Default -dbg packages; are they actually useful?

On Tue, Mar 03, 2009 at 03:11:12PM -0800, Don Armstrong wrote:
> On Tue, 03 Mar 2009, Steve McIntyre wrote:
> > I've got to wondering: are the large -dbg packages actually really
> > useful to anybody?

> > Thoughts?

> I think they are useful, but probably not for the vast majority of
> users. [I've used them on a few dozen occasions.]

There are 785 packages matching '*-dbg' in unstable on i386. 327 of them
are for applications (well, !libraries). Does it really make sense to ship
all of these in the archive if, out of the whole set, they're useful to
people on "a few dozen occasions"?

According to popcon[1], 433 of these packages have an install count of 10 or
less; 616 have an install count of 30 or less.[2] For orphaned packages,
these are the kinds of numbers where the QA team starts talking about
removals. Granted, the numbers on -dbg packages are going to be lower
because they're often installed just for debugging and then removed again,
but I think we should seriously look at whether all these one-off debug
builds are really justified, and whether they really belong as part of the
main archive (and on all our mirrors).

> What I really wish for is the ability to have a relatively centralized
> location where the symbols from every single package ended up that was
> separate from the normal mirrors.

Yes, absolutely. Doing this right, though, requires integration with the
buildd network, so that the debugging symbols can be extracted as part of
the official build instead of being lossily reconstructed after the fact.

> The above, coupled with a coredump submission site which would accept
> coredumps and automatically generate backtraces for them (or a script
> that downloaded the -dbg packages, unpacked them and backtraced the
> coredump) would be a great help in debugging some of the relatively
> rare segfaults. [We could probably even hook up a coredump handler to
> such a script.]

> There was some talk that Ubuntu was going to implement such a thing at
> the Prague UDS, but I've no clue if it ever came to fruition.

'apport' in Ubuntu does exactly this (and has been in use since well before
the Prague UDS); it hasn't really been worth evaluating for inclusion in
Debian without first resolving the problem of lack of systematic debugging
symbols.
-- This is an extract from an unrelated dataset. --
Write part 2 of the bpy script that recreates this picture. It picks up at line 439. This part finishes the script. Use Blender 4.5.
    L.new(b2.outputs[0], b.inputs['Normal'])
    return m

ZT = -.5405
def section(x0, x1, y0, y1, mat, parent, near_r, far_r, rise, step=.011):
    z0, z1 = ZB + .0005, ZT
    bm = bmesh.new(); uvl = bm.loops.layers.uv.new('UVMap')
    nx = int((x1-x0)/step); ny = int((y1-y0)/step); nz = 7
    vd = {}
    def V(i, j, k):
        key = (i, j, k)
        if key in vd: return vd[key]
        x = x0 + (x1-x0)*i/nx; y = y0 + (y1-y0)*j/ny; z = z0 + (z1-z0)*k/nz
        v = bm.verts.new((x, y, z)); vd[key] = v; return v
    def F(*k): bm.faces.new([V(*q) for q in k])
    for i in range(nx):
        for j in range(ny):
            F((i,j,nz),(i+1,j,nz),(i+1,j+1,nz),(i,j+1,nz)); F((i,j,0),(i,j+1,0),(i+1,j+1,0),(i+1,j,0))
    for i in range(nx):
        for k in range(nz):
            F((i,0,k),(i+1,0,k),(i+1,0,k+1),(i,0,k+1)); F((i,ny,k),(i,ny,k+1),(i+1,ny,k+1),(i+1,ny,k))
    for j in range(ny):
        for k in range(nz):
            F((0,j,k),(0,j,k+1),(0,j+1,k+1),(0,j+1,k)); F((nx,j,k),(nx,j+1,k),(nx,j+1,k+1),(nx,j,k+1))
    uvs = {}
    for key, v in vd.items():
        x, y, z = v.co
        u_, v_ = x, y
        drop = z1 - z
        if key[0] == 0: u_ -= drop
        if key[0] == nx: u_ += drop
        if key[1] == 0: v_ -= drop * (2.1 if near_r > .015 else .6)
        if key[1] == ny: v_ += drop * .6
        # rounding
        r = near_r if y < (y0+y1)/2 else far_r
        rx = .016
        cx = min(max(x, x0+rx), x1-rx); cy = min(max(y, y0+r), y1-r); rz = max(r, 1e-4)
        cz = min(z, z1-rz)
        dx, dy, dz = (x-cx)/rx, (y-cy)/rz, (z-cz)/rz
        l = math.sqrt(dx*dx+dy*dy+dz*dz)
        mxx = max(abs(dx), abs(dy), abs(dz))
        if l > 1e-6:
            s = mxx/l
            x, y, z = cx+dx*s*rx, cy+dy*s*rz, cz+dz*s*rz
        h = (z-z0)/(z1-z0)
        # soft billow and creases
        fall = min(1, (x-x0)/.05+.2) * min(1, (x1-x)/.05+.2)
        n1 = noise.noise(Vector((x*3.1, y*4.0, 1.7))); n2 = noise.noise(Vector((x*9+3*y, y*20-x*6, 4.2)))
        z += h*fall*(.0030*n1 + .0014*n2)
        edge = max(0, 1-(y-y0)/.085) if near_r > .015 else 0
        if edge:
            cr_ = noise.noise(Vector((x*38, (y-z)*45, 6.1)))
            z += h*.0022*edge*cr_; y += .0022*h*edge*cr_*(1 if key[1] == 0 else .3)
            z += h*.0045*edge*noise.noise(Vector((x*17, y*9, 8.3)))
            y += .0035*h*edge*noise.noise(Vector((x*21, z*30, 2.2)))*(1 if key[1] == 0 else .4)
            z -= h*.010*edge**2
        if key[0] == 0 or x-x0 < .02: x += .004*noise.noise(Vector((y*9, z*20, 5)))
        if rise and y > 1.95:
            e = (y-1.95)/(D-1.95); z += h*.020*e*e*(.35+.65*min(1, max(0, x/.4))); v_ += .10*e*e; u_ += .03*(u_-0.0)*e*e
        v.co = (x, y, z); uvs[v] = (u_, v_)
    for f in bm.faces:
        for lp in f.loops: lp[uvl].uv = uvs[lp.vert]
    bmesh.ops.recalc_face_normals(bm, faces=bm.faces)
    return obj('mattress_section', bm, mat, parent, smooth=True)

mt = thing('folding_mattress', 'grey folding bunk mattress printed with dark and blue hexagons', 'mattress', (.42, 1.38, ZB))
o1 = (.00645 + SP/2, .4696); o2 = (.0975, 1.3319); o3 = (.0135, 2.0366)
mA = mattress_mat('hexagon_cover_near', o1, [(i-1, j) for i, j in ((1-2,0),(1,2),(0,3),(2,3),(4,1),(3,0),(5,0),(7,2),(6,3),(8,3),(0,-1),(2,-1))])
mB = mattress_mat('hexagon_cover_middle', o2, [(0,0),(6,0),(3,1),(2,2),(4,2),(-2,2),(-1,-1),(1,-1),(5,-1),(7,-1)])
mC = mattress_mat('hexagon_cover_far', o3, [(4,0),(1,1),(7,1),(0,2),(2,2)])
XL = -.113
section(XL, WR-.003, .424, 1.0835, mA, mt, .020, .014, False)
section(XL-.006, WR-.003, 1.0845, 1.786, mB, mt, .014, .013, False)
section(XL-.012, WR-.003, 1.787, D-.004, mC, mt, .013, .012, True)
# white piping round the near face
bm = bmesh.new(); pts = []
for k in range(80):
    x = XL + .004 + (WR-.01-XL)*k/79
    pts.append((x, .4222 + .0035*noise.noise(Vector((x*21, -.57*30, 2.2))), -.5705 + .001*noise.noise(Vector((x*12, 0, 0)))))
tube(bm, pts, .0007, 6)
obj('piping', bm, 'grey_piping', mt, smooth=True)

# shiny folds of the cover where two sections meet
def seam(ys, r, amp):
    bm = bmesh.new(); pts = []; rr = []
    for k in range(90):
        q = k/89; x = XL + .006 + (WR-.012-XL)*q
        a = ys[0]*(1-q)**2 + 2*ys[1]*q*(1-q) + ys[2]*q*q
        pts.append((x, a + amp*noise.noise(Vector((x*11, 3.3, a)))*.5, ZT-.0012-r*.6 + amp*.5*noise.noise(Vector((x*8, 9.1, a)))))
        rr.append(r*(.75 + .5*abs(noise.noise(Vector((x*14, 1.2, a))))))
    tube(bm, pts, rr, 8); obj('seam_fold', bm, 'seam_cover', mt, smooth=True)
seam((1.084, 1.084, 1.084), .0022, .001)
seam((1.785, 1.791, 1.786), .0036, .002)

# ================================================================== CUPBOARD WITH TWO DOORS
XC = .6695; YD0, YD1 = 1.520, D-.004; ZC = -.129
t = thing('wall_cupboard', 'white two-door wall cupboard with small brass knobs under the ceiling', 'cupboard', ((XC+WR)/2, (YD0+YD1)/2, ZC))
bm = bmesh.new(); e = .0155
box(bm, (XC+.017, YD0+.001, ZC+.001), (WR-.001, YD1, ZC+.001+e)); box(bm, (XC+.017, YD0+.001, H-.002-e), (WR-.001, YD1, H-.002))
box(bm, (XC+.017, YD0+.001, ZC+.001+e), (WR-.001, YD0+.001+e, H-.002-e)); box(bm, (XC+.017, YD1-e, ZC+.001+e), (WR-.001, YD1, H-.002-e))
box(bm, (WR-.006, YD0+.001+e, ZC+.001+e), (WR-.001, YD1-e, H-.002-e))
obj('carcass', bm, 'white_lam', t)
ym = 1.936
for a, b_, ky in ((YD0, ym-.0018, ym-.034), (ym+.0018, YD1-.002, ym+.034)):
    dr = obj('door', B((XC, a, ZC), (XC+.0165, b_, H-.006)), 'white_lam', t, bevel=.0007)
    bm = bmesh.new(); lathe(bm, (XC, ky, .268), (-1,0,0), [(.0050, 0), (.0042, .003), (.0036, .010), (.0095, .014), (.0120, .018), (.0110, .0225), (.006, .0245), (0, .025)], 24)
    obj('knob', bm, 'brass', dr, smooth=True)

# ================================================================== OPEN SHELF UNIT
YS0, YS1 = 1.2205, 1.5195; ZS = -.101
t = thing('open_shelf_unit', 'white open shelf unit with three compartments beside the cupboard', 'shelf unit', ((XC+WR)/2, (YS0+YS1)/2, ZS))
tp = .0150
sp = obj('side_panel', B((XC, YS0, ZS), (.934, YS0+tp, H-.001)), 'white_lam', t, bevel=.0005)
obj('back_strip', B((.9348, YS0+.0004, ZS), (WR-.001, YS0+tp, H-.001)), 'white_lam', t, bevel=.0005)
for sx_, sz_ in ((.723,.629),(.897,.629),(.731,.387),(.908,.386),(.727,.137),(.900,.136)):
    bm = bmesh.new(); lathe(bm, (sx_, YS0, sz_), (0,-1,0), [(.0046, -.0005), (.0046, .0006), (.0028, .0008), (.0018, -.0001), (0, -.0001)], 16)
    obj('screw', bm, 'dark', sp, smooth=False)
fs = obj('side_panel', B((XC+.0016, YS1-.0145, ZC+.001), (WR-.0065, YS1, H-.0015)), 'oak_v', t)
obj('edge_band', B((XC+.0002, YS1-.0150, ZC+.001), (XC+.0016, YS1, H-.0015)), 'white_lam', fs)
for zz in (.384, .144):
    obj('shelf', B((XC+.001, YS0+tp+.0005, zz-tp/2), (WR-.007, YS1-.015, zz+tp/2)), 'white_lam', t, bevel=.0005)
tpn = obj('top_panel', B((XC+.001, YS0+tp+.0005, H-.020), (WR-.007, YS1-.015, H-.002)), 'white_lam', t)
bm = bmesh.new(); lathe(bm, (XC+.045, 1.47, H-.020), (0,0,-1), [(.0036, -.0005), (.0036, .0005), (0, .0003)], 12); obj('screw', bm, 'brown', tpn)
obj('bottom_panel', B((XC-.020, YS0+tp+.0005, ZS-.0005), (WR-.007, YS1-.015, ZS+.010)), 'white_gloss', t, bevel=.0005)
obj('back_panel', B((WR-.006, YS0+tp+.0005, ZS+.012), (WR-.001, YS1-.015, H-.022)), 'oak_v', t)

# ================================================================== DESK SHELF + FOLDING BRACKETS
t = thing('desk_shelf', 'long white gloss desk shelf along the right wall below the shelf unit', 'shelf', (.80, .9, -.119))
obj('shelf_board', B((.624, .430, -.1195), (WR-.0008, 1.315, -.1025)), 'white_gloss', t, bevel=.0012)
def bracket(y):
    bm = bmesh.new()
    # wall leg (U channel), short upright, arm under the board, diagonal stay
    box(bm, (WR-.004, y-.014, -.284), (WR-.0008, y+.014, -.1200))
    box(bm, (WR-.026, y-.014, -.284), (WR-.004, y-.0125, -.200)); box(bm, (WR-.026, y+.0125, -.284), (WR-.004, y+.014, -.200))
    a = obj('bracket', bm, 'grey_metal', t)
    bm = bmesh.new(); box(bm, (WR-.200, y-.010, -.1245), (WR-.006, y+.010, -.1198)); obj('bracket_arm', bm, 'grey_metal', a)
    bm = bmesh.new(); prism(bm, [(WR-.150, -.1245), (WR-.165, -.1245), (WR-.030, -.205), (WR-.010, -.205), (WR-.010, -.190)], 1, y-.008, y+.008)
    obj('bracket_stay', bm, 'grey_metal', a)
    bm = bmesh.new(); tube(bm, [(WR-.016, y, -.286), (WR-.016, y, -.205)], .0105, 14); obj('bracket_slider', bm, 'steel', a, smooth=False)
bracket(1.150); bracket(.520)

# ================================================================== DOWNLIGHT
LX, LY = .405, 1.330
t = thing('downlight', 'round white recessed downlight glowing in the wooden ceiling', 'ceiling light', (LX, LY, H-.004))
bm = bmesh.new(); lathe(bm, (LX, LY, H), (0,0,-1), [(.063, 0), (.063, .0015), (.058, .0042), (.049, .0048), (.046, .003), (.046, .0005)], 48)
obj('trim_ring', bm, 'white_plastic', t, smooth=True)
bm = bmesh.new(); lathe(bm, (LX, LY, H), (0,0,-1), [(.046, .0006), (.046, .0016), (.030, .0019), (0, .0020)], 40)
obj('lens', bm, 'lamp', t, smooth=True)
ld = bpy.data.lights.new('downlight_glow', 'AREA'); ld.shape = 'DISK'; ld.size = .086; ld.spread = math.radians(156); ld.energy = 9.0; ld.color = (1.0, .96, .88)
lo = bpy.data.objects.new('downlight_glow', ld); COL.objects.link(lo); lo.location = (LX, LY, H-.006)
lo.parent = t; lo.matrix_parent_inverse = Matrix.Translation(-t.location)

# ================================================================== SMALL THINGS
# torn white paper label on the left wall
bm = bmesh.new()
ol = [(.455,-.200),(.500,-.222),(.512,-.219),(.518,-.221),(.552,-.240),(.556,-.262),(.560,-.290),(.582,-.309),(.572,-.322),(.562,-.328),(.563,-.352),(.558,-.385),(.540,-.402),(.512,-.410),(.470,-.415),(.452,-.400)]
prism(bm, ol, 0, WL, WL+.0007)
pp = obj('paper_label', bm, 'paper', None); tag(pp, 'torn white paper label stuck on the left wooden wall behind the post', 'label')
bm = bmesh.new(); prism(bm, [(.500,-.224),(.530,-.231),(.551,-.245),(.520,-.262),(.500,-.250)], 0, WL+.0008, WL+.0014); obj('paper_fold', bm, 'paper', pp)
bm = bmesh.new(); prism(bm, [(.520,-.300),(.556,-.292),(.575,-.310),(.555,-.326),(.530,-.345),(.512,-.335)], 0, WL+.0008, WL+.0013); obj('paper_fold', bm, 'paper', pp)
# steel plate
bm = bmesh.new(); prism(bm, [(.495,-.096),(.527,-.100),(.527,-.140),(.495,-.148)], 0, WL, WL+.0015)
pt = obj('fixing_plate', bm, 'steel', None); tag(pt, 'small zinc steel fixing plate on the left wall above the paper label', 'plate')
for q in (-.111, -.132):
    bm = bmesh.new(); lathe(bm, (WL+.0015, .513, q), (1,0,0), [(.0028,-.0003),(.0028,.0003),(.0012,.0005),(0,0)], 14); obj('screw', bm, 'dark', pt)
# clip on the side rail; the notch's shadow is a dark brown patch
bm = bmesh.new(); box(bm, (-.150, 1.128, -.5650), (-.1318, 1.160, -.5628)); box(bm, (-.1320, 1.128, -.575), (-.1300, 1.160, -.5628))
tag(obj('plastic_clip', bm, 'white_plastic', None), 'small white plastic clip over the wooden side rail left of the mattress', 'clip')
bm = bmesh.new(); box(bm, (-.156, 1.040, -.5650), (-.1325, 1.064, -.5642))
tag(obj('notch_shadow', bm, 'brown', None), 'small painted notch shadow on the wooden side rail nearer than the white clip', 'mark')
If there's a will to get that done in Debian now, I will
definitely be happy to ditch the samba-dbg package for one.

--
Steve Langasek Give me a lever long enough and a Free OS
Debian Developer to set it on, and I can move the world.
Ubuntu Developer http://www.debian.org/
slangasek@ubuntu.com vorlon@debian.org

[1] Well, popcon also thinks there are 887 such packages, rather than 785; I
guess there are some of these no longer in unstable.
[2] Unfortunately, thanks to bug-buddy Recommending gnome-dbg, we also have
almost 40 GNOME -dbg packages with greater popcon stats than libc6-dbg!